_Exercise_. In the entries below, identify every line with the string "objects" and copy it.

Scene script records
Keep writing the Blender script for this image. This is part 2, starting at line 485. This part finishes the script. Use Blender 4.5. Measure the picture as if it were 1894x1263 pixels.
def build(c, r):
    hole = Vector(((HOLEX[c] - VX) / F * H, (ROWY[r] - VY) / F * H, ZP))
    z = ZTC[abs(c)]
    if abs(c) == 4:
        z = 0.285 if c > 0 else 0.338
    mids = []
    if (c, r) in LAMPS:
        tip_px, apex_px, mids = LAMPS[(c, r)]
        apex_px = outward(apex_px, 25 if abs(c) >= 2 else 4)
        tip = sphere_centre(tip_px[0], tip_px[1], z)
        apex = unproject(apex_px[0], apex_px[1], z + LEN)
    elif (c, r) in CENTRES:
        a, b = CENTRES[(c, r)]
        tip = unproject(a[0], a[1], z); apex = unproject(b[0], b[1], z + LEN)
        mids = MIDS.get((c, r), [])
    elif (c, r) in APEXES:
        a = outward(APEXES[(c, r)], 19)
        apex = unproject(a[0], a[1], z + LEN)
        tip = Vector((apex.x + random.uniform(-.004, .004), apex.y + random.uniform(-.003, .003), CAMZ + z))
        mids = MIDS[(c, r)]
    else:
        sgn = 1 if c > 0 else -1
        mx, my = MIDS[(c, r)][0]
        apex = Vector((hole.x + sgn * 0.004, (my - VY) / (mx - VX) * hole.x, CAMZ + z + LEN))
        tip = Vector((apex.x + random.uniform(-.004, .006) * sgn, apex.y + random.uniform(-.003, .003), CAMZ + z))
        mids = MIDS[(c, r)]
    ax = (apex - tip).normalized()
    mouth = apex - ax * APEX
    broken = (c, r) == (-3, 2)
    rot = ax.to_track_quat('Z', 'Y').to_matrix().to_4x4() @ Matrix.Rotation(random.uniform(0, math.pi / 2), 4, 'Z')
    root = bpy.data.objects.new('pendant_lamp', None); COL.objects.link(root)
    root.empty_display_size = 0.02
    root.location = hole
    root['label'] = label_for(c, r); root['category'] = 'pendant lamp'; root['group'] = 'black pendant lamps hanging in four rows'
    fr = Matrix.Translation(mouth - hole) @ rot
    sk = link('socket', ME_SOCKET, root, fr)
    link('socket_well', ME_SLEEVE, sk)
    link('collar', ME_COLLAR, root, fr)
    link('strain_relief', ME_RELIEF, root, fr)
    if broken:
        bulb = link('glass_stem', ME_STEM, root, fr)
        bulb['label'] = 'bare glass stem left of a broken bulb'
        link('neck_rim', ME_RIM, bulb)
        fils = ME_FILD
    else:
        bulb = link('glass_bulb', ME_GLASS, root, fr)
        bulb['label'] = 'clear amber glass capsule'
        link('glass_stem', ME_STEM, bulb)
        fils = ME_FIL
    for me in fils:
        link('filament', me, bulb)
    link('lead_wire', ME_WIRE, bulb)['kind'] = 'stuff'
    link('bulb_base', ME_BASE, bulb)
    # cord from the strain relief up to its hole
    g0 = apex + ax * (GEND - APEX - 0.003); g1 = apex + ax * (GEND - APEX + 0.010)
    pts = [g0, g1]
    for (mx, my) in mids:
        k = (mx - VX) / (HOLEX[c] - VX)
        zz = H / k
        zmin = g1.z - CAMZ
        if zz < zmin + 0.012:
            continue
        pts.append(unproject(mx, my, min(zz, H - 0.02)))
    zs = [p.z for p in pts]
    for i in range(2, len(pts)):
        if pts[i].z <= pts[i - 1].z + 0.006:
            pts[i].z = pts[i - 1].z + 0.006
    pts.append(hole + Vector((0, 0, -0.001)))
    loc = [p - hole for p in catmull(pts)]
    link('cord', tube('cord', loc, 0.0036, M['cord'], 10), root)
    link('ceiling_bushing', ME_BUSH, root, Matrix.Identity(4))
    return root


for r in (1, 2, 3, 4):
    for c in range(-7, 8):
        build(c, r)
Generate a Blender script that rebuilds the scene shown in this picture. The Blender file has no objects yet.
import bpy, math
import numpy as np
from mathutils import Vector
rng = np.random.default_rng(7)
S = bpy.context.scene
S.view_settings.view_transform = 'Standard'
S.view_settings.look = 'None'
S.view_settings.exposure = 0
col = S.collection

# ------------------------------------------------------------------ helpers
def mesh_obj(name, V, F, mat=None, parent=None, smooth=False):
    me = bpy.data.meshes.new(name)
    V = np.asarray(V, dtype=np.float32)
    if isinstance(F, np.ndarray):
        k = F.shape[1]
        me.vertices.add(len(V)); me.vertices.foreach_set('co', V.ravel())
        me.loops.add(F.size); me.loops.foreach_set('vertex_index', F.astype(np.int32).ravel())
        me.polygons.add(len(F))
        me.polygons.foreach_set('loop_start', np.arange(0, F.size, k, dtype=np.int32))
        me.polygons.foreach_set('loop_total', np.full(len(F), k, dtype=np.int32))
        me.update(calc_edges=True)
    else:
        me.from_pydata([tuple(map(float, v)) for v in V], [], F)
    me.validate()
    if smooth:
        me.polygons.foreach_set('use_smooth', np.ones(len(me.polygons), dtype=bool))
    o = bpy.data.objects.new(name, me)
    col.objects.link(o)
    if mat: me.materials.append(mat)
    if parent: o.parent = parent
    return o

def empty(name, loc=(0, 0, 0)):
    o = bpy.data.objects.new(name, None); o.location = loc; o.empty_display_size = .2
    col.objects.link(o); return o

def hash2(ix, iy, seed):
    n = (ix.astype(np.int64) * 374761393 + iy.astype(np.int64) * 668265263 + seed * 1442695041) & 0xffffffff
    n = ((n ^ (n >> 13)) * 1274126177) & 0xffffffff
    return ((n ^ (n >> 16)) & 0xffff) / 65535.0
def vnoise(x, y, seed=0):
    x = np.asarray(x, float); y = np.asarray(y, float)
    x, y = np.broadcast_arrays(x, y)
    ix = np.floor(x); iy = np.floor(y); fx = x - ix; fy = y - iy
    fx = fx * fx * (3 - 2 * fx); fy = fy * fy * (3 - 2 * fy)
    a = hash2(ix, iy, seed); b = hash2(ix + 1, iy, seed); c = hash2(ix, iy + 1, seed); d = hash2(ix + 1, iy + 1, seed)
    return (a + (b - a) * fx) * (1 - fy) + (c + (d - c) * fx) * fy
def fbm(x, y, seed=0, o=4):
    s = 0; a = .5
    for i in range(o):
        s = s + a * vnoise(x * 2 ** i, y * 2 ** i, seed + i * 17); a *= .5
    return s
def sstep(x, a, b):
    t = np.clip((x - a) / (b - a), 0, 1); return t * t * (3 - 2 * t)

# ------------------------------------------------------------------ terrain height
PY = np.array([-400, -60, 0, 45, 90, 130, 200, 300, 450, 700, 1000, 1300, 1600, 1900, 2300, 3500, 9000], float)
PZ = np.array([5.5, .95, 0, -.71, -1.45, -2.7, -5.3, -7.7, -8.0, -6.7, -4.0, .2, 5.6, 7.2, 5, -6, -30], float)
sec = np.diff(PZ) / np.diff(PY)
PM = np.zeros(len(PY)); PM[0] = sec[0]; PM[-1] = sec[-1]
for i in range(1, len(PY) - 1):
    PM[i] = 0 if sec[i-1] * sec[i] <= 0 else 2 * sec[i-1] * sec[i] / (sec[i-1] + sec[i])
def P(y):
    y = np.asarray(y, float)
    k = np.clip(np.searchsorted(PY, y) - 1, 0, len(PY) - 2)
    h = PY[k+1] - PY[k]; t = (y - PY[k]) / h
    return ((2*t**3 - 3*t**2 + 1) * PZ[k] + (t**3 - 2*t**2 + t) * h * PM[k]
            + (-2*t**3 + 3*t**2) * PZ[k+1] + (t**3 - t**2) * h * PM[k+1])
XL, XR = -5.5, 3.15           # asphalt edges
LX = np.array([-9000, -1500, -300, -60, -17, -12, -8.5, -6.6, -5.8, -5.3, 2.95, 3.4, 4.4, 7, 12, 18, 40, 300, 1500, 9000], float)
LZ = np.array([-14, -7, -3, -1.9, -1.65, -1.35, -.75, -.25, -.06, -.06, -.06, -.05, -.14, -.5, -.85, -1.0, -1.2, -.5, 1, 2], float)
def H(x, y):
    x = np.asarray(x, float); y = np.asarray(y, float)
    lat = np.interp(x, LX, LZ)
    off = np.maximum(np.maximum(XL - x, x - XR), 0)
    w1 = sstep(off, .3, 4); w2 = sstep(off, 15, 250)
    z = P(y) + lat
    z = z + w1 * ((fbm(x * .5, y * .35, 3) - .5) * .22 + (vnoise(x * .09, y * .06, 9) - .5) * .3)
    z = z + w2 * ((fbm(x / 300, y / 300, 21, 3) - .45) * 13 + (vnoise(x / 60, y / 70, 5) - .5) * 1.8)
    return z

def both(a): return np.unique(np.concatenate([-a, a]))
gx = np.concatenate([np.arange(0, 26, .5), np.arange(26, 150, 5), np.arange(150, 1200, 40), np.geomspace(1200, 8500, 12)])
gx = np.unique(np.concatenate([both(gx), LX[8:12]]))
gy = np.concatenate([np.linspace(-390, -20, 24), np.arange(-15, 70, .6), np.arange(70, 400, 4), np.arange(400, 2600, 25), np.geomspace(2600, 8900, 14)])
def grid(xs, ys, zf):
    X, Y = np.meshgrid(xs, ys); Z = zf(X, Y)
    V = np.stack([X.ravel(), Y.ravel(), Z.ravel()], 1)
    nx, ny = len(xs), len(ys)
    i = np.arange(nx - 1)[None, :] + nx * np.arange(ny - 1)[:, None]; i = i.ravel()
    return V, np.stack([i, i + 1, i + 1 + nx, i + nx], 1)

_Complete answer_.
    root = bpy.data.objects.new('pendant_lamp', None); COL.objects.link(root)
Generate a Blender script that rebuilds the scene shown in this picture. The Blender file has no objects yet.
    o = bpy.data.objects.new(name, me)
    col.objects.link(o)
    o = bpy.data.objects.new(name, None); o.location = loc; o.empty_display_size = .2
    col.objects.link(o); return o